(Problem statement) Locate the word "script" in the entries below, then gather every line that holds it.

(Given data)
** BEGIN **

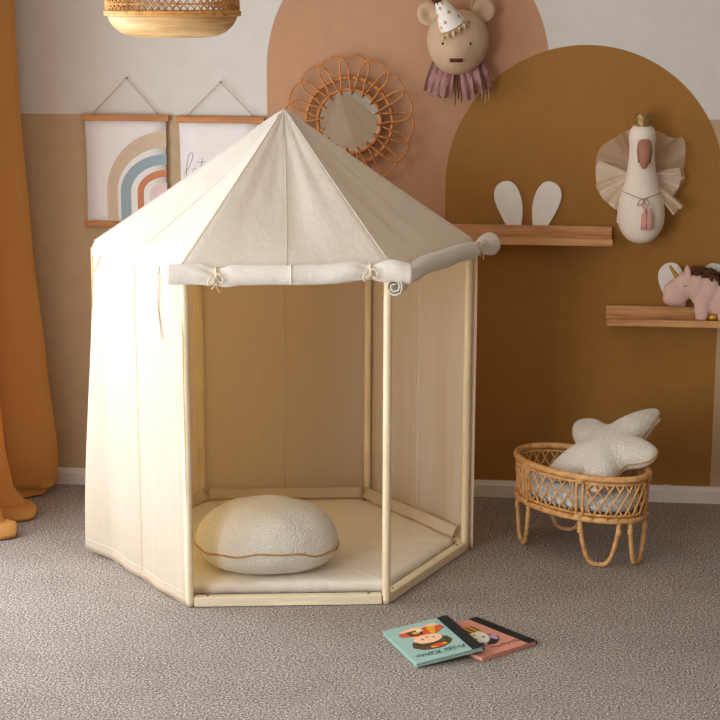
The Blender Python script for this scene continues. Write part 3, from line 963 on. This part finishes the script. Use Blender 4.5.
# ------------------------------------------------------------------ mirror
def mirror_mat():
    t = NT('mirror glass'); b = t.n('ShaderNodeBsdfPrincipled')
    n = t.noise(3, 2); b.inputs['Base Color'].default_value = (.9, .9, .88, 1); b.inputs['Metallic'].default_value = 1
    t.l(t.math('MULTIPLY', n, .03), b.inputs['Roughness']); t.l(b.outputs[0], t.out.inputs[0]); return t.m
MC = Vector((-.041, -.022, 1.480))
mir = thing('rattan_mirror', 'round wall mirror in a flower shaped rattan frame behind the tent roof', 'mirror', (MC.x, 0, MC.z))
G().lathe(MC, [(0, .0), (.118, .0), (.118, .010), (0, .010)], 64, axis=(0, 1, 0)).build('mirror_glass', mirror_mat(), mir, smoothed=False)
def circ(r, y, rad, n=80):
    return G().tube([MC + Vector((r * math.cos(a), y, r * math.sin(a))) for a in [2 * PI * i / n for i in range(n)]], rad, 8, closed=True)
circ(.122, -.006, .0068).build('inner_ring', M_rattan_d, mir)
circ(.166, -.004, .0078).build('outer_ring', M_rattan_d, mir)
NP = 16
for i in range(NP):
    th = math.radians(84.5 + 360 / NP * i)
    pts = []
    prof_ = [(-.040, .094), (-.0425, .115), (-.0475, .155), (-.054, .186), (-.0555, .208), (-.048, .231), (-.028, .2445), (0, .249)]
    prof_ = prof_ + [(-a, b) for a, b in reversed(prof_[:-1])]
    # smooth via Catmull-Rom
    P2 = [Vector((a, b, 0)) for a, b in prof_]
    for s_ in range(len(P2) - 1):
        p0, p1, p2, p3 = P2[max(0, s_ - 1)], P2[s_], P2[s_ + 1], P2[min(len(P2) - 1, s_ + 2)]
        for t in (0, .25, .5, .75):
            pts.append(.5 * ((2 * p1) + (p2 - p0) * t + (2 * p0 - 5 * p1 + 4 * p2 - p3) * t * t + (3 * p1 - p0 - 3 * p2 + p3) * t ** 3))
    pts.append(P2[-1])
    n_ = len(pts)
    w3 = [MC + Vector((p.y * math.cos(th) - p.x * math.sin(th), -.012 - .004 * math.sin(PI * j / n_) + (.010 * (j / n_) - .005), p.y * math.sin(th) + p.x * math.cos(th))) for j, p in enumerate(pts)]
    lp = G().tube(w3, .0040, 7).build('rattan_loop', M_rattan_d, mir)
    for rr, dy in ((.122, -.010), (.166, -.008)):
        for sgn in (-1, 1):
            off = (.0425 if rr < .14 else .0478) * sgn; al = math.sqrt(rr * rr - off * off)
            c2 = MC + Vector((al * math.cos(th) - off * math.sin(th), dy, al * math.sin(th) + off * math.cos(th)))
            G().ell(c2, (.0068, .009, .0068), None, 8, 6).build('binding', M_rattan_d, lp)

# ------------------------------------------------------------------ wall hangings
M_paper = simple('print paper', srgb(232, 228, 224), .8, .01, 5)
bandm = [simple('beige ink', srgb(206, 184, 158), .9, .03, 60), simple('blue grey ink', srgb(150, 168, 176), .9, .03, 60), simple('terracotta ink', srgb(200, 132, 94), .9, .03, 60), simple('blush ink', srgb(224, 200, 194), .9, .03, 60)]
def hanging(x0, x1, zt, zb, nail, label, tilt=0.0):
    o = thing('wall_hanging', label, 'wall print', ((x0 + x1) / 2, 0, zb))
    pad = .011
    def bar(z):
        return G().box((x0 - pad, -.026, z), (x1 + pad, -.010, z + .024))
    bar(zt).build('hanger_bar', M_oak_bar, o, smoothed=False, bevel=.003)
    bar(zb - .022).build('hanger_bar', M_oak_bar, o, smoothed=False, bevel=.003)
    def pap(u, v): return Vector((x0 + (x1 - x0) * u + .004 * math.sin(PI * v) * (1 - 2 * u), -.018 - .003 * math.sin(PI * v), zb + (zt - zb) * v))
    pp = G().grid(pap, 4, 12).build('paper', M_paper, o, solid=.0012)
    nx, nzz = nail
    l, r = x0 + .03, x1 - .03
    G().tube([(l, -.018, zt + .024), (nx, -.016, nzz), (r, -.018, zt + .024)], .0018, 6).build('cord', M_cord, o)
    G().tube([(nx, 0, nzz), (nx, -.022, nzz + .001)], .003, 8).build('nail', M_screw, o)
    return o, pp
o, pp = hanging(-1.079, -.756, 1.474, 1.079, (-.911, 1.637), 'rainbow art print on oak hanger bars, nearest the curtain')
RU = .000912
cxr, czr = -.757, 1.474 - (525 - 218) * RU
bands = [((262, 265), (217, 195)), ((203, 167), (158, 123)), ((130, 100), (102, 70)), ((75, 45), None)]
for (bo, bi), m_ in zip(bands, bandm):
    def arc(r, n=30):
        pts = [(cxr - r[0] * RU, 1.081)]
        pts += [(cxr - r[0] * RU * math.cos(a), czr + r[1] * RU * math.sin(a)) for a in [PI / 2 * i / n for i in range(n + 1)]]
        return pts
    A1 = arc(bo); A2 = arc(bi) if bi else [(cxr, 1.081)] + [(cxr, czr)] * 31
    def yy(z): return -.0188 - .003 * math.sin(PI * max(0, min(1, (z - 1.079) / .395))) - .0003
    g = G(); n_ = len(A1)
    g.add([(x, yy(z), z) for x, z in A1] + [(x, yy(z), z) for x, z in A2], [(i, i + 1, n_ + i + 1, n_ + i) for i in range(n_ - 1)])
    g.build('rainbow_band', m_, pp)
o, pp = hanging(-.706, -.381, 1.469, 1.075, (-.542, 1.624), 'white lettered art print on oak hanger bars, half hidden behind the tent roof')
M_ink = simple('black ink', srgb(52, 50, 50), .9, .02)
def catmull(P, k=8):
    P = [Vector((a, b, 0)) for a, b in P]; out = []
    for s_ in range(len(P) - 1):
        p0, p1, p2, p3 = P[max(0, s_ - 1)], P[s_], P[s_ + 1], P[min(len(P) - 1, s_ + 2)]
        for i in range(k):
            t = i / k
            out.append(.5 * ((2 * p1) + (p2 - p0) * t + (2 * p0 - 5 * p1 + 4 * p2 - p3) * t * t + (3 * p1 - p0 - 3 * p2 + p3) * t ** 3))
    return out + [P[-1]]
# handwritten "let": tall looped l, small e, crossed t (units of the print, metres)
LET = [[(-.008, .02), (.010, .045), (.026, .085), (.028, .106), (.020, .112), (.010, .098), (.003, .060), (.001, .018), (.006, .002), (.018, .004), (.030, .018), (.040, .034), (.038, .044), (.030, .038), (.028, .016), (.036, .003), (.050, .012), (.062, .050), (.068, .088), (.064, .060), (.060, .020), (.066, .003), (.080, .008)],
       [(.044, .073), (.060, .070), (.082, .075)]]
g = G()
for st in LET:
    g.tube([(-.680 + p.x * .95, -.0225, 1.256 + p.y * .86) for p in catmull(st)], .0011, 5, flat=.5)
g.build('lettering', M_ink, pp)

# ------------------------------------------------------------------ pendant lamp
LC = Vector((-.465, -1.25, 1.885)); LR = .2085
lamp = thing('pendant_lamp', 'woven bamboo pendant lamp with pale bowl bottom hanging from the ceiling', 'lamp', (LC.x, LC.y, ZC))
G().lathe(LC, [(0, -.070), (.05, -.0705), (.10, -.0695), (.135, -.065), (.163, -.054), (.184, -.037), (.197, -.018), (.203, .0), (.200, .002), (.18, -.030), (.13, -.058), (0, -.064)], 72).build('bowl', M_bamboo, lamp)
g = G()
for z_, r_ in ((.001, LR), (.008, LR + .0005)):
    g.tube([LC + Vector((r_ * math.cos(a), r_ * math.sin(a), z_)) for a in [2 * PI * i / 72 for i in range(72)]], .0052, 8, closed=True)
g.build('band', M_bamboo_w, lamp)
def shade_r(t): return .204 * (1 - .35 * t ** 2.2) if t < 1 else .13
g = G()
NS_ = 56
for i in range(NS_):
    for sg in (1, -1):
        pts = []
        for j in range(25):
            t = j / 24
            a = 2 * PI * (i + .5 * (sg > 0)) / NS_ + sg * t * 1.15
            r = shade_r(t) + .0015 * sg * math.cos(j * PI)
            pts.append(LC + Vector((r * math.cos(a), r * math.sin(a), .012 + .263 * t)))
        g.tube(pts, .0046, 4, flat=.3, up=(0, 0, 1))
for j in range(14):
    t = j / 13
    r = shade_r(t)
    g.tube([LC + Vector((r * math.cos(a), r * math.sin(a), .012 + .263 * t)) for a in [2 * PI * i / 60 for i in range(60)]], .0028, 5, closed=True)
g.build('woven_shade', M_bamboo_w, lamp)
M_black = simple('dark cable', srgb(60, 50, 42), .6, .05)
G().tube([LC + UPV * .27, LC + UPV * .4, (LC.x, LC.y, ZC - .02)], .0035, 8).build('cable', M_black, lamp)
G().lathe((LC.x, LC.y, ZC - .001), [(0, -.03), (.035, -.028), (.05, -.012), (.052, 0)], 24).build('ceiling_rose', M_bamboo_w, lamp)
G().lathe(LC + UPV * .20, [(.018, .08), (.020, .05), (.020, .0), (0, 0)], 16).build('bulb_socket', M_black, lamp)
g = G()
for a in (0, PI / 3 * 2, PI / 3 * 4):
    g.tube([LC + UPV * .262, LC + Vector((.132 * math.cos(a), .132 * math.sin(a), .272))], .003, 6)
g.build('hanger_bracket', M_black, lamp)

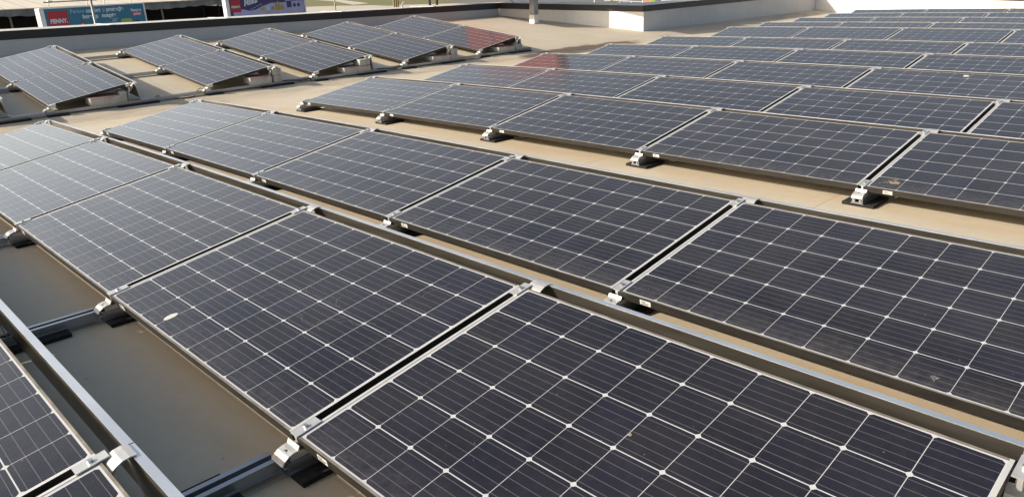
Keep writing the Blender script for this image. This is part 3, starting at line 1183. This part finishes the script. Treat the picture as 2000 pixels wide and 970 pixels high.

** END **

(Task answer)
The Blender Python script for this scene continues. Write part 3, from line 963 on. This part finishes the script. Use Blender 4.5.
Keep writing the Blender script for this image. This is part 3, starting at line 1183. This part finishes the script. Treat the picture as 2000 pixels wide and 970 pixels high.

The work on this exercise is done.